+++ RECORDS FOR THIS TASK +++
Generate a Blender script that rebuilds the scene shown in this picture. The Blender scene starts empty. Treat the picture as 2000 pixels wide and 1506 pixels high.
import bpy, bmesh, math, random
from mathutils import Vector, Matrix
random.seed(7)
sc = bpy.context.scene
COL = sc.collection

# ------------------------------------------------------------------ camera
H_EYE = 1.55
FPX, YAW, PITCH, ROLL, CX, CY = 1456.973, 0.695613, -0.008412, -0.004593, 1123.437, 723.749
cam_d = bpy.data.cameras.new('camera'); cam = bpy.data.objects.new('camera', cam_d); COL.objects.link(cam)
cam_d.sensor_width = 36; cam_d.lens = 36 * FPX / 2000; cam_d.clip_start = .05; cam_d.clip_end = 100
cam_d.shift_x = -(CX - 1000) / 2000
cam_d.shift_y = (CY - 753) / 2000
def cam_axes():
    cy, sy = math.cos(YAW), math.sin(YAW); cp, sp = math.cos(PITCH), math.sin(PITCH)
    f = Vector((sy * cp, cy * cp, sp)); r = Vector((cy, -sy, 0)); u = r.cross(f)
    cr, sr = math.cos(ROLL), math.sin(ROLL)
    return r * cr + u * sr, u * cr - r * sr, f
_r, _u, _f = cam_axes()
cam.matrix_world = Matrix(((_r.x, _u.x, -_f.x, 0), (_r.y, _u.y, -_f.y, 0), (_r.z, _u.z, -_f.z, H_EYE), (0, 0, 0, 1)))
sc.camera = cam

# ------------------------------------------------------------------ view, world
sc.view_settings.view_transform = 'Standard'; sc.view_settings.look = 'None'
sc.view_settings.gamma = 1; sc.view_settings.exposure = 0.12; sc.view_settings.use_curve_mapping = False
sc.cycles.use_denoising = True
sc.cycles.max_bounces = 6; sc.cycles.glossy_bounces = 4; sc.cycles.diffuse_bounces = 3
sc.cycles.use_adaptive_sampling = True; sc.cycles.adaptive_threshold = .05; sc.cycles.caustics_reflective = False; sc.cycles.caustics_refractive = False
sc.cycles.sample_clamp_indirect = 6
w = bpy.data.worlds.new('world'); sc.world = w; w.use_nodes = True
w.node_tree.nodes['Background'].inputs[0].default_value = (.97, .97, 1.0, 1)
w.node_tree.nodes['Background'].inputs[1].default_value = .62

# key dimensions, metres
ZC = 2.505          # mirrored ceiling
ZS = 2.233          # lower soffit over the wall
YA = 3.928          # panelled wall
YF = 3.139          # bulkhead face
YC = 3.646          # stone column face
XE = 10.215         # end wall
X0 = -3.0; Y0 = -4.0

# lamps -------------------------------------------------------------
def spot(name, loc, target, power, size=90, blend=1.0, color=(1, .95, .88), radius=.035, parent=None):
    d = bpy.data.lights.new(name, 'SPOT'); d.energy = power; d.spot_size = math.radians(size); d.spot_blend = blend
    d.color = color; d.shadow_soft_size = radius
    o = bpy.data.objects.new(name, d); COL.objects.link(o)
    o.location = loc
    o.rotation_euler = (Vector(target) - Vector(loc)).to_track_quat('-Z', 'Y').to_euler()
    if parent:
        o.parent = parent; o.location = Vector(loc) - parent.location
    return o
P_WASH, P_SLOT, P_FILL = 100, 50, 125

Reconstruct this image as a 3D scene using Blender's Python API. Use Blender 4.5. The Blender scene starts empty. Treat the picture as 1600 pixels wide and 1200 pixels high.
+++
:: SET TASK ::
Using the data above, return each line exactly as written.

:: WRITTEN ANSWER ::
Generate a Blender script that rebuilds the scene shown in this picture. The Blender scene starts empty. Treat the picture as 2000 pixels wide and 1506 pixels high.
import bpy, bmesh, math, random
from mathutils import Vector, Matrix
random.seed(7)
sc = bpy.context.scene
COL = sc.collection

# ------------------------------------------------------------------ camera
H_EYE = 1.55
FPX, YAW, PITCH, ROLL, CX, CY = 1456.973, 0.695613, -0.008412, -0.004593, 1123.437, 723.749
cam_d = bpy.data.cameras.new('camera'); cam = bpy.data.objects.new('camera', cam_d); COL.objects.link(cam)
cam_d.sensor_width = 36; cam_d.lens = 36 * FPX / 2000; cam_d.clip_start = .05; cam_d.clip_end = 100
cam_d.shift_x = -(CX - 1000) / 2000
cam_d.shift_y = (CY - 753) / 2000
def cam_axes():
    cy, sy = math.cos(YAW), math.sin(YAW); cp, sp = math.cos(PITCH), math.sin(PITCH)
    f = Vector((sy * cp, cy * cp, sp)); r = Vector((cy, -sy, 0)); u = r.cross(f)
    cr, sr = math.cos(ROLL), math.sin(ROLL)
    return r * cr + u * sr, u * cr - r * sr, f
_r, _u, _f = cam_axes()
cam.matrix_world = Matrix(((_r.x, _u.x, -_f.x, 0), (_r.y, _u.y, -_f.y, 0), (_r.z, _u.z, -_f.z, H_EYE), (0, 0, 0, 1)))
sc.camera = cam

# ------------------------------------------------------------------ view, world
sc.view_settings.view_transform = 'Standard'; sc.view_settings.look = 'None'
sc.view_settings.gamma = 1; sc.view_settings.exposure = 0.12; sc.view_settings.use_curve_mapping = False
sc.cycles.use_denoising = True
sc.cycles.max_bounces = 6; sc.cycles.glossy_bounces = 4; sc.cycles.diffuse_bounces = 3
sc.cycles.use_adaptive_sampling = True; sc.cycles.adaptive_threshold = .05; sc.cycles.caustics_reflective = False; sc.cycles.caustics_refractive = False
sc.cycles.sample_clamp_indirect = 6
w = bpy.data.worlds.new('world'); sc.world = w; w.use_nodes = True
w.node_tree.nodes['Background'].inputs[0].default_value = (.97, .97, 1.0, 1)
w.node_tree.nodes['Background'].inputs[1].default_value = .62

# key dimensions, metres
ZC = 2.505          # mirrored ceiling
ZS = 2.233          # lower soffit over the wall
YA = 3.928          # panelled wall
YF = 3.139          # bulkhead face
YC = 3.646          # stone column face
XE = 10.215         # end wall
X0 = -3.0; Y0 = -4.0

# lamps -------------------------------------------------------------
def spot(name, loc, target, power, size=90, blend=1.0, color=(1, .95, .88), radius=.035, parent=None):
    d = bpy.data.lights.new(name, 'SPOT'); d.energy = power; d.spot_size = math.radians(size); d.spot_blend = blend
    d.color = color; d.shadow_soft_size = radius
    o = bpy.data.objects.new(name, d); COL.objects.link(o)
    o.location = loc
    o.rotation_euler = (Vector(target) - Vector(loc)).to_track_quat('-Z', 'Y').to_euler()
    if parent:
        o.parent = parent; o.location = Vector(loc) - parent.location
    return o
P_WASH, P_SLOT, P_FILL = 100, 50, 125

Reconstruct this image as a 3D scene using Blender's Python API. Use Blender 4.5. The Blender scene starts empty. Treat the picture as 1600 pixels wide and 1200 pixels high.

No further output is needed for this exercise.